Last edited Sat Aug 15, 2015, 07:07 AM - Edit history (6)
My apologies. Hopefully I'll get to it before you've moved on to other topics.
But I've been kind of sapped of any energy or motivation for respoonding by the heat here recently and not very motivated to post.
Well, maybe I can manage a quick answer here.
I don't want to enter the "who suffers more?" competition.
But there are people in the liberal community using labels such as "white" and "male" in such a way that it minimizes and trivializes the issues the disabled are facing, who fall under those labels by default, by constantly making broad gender and racial comparisons. Whites and white males, for instance are routinely cast, solely because of their color and gender, as incapable of understanding the kind of suffering or social injustice that AA and women endure and are therefore disqualified from even making a comment about it, or worse, attacked for even agreeing with and defending PoC or women.
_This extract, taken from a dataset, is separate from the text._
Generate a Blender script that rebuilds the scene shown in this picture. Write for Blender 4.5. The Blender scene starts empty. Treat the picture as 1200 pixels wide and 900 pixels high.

That's like telling an AA or women they may be able to experience individual suffering worse than some but they are, after all human and humans get special privileges. It totally negates the experience of AA and women. That's what they are doing to the disabled. They're saying "you may be disabled but you're white and/or male, so shut up." Human suffering is universal. The labels that we suffer under and because of are really minor details compared to an individual's knowledge and experience. When we talk about AA suffering or women's suffering or disabled suffering we're really talking about human suffering. And we're all humans so, to me, that makes us, to the degree of our personal experience with suffering, all qualified to talk about.
But we're not talking individual or personal suffering when it comes to the disabled. The disabled are an entire demographic, just as AA's and women, and this kind of thinking is negating the issues of an entire demographic.